**Source data**
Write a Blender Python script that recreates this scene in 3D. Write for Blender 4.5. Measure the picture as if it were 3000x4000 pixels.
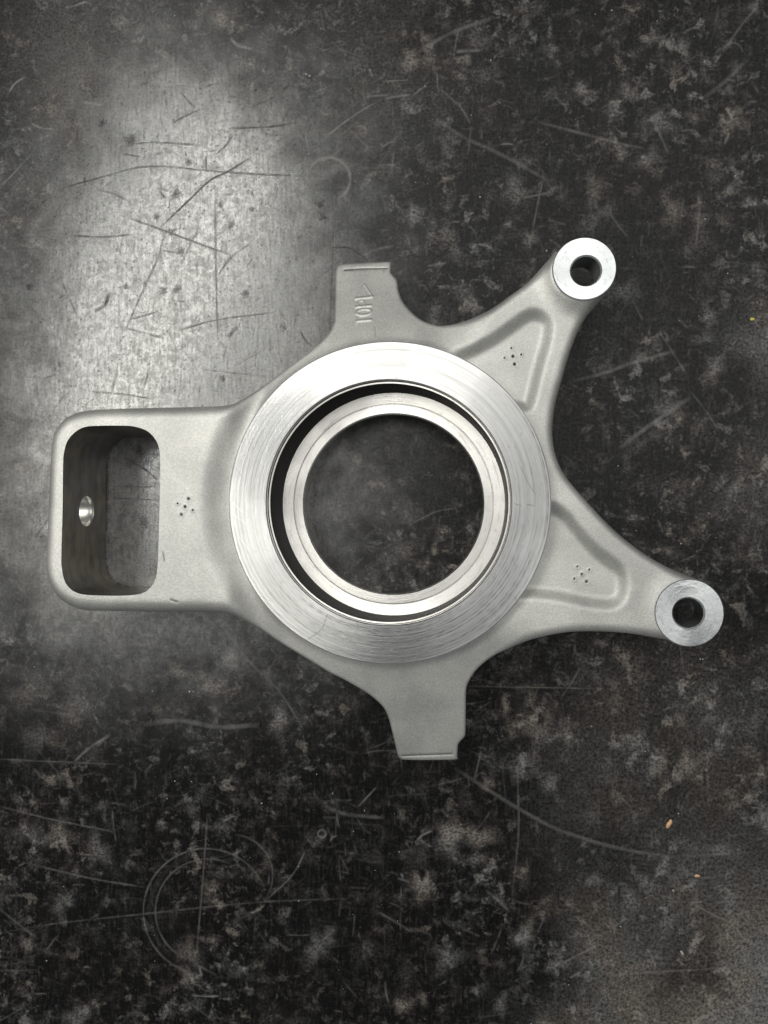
import bpy, bmesh, math, random
import numpy as np
from mathutils import Vector, Matrix, Quaternion
from mathutils.geometry import delaunay_2d_cdt

S = bpy.context.scene
COL = S.collection
for o in list(bpy.data.objects):
    bpy.data.objects.remove(o, do_unlink=True)
random.seed(7); rng = np.random.default_rng(11)

# ------------------------------------------------------------------ camera
# all lengths in mm unless noted; the bench top is z = 0
D = 278.0                     # lens height over the bench
F, CU, CV = 2773.0, 1500.0, 2000.0
NAD = (1700.0, 2036.0)        # where the plumb line from the lens meets the picture
ncam = Vector((NAD[0]-CU, -(NAD[1]-CV), -F)).normalized()
Q = ncam.rotation_difference(Vector((0, 0, -1)))
Rm = np.array(Q.to_matrix())
cd = bpy.data.cameras.new('camera'); cam = bpy.data.objects.new('camera', cd); COL.objects.link(cam)
cam.location = (0, 0, D*.001); cam.rotation_mode = 'QUATERNION'; cam.rotation_quaternion = Q
cd.sensor_fit = 'VERTICAL'; cd.sensor_height = 36; cd.sensor_width = 27; cd.lens = 36*F/4000
cd.clip_start = .01; cd.clip_end = 50
S.camera = cam
S.render.resolution_x, S.render.resolution_y = 768, 1024

def P(u, v, z=0.0):
    """picture position -> bench coordinates (mm) on the level z"""
    d = Rm @ np.array([u-CU, -(v-CV), -F])
    t = (D-z)/-d[2]
    return np.array([d[0]*t, d[1]*t])

# ------------------------------------------------------------------ light
w = bpy.data.worlds.new('World'); S.world = w; w.use_nodes = True
w.node_tree.nodes['Background'].inputs[0].default_value = (.96, .98, 1, 1)
w.node_tree.nodes['Background'].inputs[1].default_value = .15
vs = S.view_settings
vs.view_transform = 'Standard'; vs.look = 'None'; vs.exposure = .12; vs.gamma = 1; vs.use_curve_mapping = False

def lamp(name, corners, radiance, color=(1, 1, 1)):
    """rectangular ceiling lamp through four points (m): near-left, near-right, far-right, far-left"""
    a, b, c, d = [Vector(p) for p in corners]
    ctr = (a+b+c+d)/4
    ax = ((b-a)+(c-d))/2; ay = ((d-a)+(c-b))/2
    sx, sy = ax.length, ay.length
    x = ax.normalized(); z = x.cross(ay).normalized(); y = z.cross(x)
    if z.z < 0: z = -z; x = -x
    L = bpy.data.lights.new(name, 'AREA'); L.shape = 'RECTANGLE'; L.size = sx; L.size_y = sy
    L.energy = radiance*math.pi*sx*sy; L.color = color
    o = bpy.data.objects.new(name, L); COL.objects.link(o)
    M = Matrix((x, y, z)).transposed().to_4x4(); M.translation = ctr
    o.matrix_world = M
    return o

def mir(u, v, depth):
    """lamp point (m) whose mirror image in the bench shows at picture position u, v"""
    d = Rm @ np.array([u-CU, -(v-CV), -F]); d = d/-d[2]
    return (d[0]*depth, d[1]*depth, depth-D*.001)

W = 900.0
def strip(u0, u1, dz=0.0):
    def at(v, s):
        wid = 534+(v-400)*.50
        left = 490-(v-400)*.375
        return mir(left+wid*s, v, W*F/wid*.001-dz)
    return [at(2150, u0), at(2150, u1), at(380, u1), at(380, u0)]
lamp('ceiling_fixture', strip(.0, 1.0), 2.6, (.96, .985, 1))
lamp('fixture_tube_a', strip(.24, .38, .06), 7.5, (1, .95, .80))
lamp('fixture_tube_b', strip(.68, .84, .06), 8.0, (1, .95, .78))
# the broad lit ceiling on the far side of the photographer
lamp('lit_ceiling', [(-1.5, -.10, 2.0), (1.7, -.10, 2.0), (1.7, 1.70, 2.0), (-1.5, 1.70, 2.0)], 1.12, (1, .99, .95))

# ------------------------------------------------------------------ materials
class NT:
    def __init__(s, name):
        s.m = bpy.data.materials.new(name); s.m.use_nodes = True
        s.t = s.m.node_tree; s.b = s.t.nodes['Principled BSDF']
    def n(s, kind, **kw):
        nd = s.t.nodes.new('ShaderNode'+kind)
        for k, v in kw.items():
            if k.startswith('i_'):
                nd.inputs[k[2:].replace('_', ' ')].default_value = v
            else: setattr(nd, k, v)
        return nd
    def l(s, a, b): s.t.links.new(a, b)
    def set(s, **kw):
        for k, v in kw.items(): s.b.inputs[k.replace('_', ' ')].default_value = v
    def math(s, op, a, b=None, clamp=False):
        nd = s.n('Math', operation=op, use_clamp=clamp)
        for i, x in enumerate((a, b)):
            if x is None: continue
            if isinstance(x, (int, float)): nd.inputs[i].default_value = x
            else: s.l(x, nd.inputs[i])
        return nd.outputs[0]
    def mix(s, f, a, b):
        nd = s.n('Mix', data_type='RGBA')
        for i, x in ((0, f), (6, a), (7, b)):
            if isinstance(x, (int, float)): nd.inputs[i].default_value = x
            elif isinstance(x, tuple): nd.inputs[i].default_value = (*x, 1)
            else: s.l(x, nd.inputs[i])
        return nd.outputs[2]
    def lerp(s, f, a, b):
        nd = s.n('Mix', data_type='FLOAT')
        for i, x in ((0, f), (2, a), (3, b)):
            if isinstance(x, (int, float)): nd.inputs[i].default_value = x
            else: s.l(x, nd.inputs[i])
        return nd.outputs[0]
    def ramp(s, x, a, b, v0=0., v1=1.):
        nd = s.n('MapRange', clamp=True, interpolation_type='SMOOTHSTEP')
        s.l(x, nd.inputs[0])
        for i, v in zip((1, 2, 3, 4), (a, b, v0, v1)): nd.inputs[i].default_value = v
        return nd.outputs[0]
    def noise(s, vec, size_mm, detail=4, rough=.55, dist=0, off=None, scale=None):
        v = vec
        if off or scale:
            mp = s.n('Mapping'); s.l(vec, mp.inputs[0])
            if off: mp.inputs[1].default_value = off
            if scale: mp.inputs[3].default_value = scale
            v = mp.outputs[0]
        nd = s.n('TexNoise'); s.l(v, nd.inputs['Vector'])
        nd.inputs['Scale'].default_value = 1000/size_mm; nd.inputs['Detail'].default_value = detail
        nd.inputs['Roughness'].default_value = rough; nd.inputs['Distortion'].default_value = dist
        return nd.outputs[0]
    def obj(s): return s.n('TexCoord').outputs['Object']
    def attr(s, name):
        nd = s.n('Attribute'); nd.attribute_name = name; return nd.outputs['Fac']
    def bump(s, h, dist_mm, strength=1., normal=None):
        nd = s.n('Bump'); nd.inputs['Strength'].default_value = strength
        nd.inputs['Distance'].default_value = dist_mm*.001
        s.l(h, nd.inputs['Height'])
        if normal is not None: s.l(normal, nd.inputs['Normal'])
        return nd.outputs[0]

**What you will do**
Without the pictures, return the listing above from its first line through the line that has "return np.array([d[0]*t, d[1]*t])".

**Expected output**
Write a Blender Python script that recreates this scene in 3D. Write for Blender 4.5. Measure the picture as if it were 3000x4000 pixels.
import bpy, bmesh, math, random
import numpy as np
from mathutils import Vector, Matrix, Quaternion
from mathutils.geometry import delaunay_2d_cdt

S = bpy.context.scene
COL = S.collection
for o in list(bpy.data.objects):
    bpy.data.objects.remove(o, do_unlink=True)
random.seed(7); rng = np.random.default_rng(11)

# ------------------------------------------------------------------ camera
# all lengths in mm unless noted; the bench top is z = 0
D = 278.0                     # lens height over the bench
F, CU, CV = 2773.0, 1500.0, 2000.0
NAD = (1700.0, 2036.0)        # where the plumb line from the lens meets the picture
ncam = Vector((NAD[0]-CU, -(NAD[1]-CV), -F)).normalized()
Q = ncam.rotation_difference(Vector((0, 0, -1)))
Rm = np.array(Q.to_matrix())
cd = bpy.data.cameras.new('camera'); cam = bpy.data.objects.new('camera', cd); COL.objects.link(cam)
cam.location = (0, 0, D*.001); cam.rotation_mode = 'QUATERNION'; cam.rotation_quaternion = Q
cd.sensor_fit = 'VERTICAL'; cd.sensor_height = 36; cd.sensor_width = 27; cd.lens = 36*F/4000
cd.clip_start = .01; cd.clip_end = 50
S.camera = cam
S.render.resolution_x, S.render.resolution_y = 768, 1024

def P(u, v, z=0.0):
    """picture position -> bench coordinates (mm) on the level z"""
    d = Rm @ np.array([u-CU, -(v-CV), -F])
    t = (D-z)/-d[2]
    return np.array([d[0]*t, d[1]*t])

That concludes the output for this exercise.